2. This action be DISMISSED, pursuant to 28 U.S.C. § 1915(g), without prejudice to Davis initiating a new cause of action accompanied by payment of the $402.00 filing fee in its entirety.
3. The clerk of court close this case file.
NOTICE TO THE PARTIES
Objections to these proposed findings and recommendations must be filed within fourteen (14) days of the date of the report and recommendation. Any different deadline that may appear on the electronic docket is for the court's internal use only and does not control. An objecting party must serve a copy of the objections on all other parties. A party who fails to object to the magistrate judge's findings or recommendations contained in a report and recommendation waives the right to challenge on appeal the district court's order based on unobjected-to factual and legal conclusions. See 11th Cir.
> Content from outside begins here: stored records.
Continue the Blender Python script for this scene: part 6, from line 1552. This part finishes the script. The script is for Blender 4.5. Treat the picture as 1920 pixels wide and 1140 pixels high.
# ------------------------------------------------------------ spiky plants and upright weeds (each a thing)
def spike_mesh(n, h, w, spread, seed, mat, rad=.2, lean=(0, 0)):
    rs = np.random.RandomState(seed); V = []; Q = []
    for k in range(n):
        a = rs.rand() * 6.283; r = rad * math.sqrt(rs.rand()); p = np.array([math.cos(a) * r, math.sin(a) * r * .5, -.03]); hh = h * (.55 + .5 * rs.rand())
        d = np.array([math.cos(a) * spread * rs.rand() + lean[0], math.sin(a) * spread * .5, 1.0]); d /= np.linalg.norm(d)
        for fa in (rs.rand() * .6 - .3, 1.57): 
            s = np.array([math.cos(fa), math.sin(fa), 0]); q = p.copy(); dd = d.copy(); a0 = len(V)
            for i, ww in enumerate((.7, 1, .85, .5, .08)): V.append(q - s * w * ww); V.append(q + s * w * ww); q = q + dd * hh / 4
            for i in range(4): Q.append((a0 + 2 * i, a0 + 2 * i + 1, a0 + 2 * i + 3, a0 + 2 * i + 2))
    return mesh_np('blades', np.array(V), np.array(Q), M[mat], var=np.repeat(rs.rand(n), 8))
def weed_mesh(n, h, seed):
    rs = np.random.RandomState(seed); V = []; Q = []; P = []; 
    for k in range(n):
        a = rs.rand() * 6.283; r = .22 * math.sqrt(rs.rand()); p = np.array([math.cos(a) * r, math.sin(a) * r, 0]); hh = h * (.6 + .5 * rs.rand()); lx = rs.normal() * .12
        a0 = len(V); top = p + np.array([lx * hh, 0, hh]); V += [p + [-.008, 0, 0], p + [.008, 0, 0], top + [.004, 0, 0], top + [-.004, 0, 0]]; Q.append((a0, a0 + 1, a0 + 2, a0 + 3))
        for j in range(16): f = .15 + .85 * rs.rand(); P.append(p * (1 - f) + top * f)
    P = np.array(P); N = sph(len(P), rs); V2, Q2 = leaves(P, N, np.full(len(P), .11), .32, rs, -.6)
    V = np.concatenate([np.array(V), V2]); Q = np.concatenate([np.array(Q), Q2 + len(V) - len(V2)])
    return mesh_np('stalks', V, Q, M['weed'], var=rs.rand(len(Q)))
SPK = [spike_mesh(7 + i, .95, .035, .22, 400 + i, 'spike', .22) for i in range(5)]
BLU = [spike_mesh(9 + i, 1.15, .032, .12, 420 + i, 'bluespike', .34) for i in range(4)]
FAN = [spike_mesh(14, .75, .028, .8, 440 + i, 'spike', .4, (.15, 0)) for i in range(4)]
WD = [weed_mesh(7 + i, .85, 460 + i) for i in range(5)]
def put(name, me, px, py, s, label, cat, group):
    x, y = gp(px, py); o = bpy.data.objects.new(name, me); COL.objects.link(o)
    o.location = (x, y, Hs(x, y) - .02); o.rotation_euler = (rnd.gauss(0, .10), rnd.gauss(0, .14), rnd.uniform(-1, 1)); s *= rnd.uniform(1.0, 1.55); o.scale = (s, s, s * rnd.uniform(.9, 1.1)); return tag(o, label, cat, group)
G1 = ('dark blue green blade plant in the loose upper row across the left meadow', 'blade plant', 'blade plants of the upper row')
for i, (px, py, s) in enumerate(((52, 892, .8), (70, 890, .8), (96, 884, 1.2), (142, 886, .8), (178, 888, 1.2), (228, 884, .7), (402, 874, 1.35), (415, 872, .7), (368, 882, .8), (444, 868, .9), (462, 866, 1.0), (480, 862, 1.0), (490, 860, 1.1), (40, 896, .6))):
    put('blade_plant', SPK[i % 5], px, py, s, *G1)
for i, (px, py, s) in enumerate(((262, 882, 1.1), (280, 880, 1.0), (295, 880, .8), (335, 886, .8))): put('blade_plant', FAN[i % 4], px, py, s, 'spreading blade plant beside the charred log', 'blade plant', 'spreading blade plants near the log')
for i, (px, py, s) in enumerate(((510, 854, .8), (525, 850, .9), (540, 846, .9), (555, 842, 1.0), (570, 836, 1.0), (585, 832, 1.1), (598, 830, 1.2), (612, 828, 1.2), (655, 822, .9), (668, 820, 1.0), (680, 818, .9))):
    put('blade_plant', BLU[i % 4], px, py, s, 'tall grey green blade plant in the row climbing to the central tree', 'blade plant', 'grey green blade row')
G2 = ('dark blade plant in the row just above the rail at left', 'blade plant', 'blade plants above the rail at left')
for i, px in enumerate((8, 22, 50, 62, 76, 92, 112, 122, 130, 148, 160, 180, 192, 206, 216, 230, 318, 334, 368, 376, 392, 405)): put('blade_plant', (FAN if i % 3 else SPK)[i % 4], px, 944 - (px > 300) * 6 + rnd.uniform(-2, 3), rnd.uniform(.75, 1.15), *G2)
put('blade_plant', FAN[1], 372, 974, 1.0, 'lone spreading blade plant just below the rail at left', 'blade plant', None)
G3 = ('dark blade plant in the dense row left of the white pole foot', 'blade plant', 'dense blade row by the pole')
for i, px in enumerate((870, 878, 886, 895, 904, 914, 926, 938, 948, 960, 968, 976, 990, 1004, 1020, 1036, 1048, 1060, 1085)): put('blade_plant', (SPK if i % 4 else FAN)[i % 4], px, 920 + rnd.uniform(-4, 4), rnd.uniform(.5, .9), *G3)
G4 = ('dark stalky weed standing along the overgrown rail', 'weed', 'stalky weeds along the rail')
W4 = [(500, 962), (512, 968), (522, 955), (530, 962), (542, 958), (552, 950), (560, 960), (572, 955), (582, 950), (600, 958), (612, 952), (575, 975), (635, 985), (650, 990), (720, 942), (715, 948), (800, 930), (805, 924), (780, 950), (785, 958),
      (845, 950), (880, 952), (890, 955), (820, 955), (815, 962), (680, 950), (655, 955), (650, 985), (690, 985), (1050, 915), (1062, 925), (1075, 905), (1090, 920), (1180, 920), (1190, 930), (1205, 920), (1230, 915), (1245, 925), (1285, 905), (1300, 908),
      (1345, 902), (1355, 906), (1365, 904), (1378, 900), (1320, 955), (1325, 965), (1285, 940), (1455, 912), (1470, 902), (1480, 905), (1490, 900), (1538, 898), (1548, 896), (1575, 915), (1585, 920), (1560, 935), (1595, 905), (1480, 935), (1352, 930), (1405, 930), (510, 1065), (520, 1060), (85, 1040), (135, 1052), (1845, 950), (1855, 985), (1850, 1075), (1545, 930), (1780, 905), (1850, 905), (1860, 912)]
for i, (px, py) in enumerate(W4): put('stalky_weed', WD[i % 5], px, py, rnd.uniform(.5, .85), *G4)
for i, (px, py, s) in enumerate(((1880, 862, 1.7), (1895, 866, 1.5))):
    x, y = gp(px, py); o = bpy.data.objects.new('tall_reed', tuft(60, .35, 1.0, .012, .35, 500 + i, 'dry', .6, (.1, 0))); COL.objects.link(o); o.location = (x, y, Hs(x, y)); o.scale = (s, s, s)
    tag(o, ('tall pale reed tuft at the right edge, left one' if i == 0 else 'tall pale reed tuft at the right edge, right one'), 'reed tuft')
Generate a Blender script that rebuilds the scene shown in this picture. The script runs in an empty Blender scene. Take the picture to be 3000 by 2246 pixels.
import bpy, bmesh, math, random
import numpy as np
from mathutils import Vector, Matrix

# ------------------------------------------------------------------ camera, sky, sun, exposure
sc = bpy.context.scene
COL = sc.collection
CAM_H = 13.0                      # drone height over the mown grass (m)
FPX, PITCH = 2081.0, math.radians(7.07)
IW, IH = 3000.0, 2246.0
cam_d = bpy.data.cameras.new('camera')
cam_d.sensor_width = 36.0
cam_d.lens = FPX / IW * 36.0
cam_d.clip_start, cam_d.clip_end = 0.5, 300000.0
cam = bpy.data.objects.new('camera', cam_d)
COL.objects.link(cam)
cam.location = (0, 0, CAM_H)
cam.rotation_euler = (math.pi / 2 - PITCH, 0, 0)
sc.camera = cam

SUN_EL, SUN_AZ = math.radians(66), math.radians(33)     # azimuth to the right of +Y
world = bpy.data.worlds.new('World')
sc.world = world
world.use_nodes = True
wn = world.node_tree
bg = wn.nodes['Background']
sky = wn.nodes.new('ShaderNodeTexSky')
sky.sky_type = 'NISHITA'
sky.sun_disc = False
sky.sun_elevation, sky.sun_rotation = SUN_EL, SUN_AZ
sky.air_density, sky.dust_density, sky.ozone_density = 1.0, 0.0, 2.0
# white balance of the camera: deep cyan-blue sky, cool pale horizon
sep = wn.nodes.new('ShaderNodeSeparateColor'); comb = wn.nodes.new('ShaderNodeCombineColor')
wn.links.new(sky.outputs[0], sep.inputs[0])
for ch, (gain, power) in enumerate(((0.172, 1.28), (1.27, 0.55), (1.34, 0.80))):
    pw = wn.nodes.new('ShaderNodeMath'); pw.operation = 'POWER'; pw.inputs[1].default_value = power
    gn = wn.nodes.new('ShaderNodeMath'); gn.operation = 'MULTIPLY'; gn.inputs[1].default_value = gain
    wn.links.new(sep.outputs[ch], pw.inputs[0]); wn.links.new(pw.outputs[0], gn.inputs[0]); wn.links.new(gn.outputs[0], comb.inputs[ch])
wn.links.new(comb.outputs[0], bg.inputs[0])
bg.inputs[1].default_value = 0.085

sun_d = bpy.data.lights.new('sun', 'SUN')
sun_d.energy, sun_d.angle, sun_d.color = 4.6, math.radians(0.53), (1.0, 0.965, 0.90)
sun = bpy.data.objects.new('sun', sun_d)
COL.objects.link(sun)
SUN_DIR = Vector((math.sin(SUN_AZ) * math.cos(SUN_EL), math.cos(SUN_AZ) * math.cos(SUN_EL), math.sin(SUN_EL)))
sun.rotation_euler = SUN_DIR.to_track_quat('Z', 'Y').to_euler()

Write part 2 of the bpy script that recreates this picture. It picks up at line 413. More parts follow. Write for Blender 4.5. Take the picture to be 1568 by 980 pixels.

Rule 3-1; 28 U.S.C. § 636. The parties also are advised that if they dispute the accuracy of any facts taken from judicially-noticed documents, or if they otherwise wish to be heard on the propriety of the court taking judicial notice of those facts, they must raise this issue in an objection to this report and recommendation.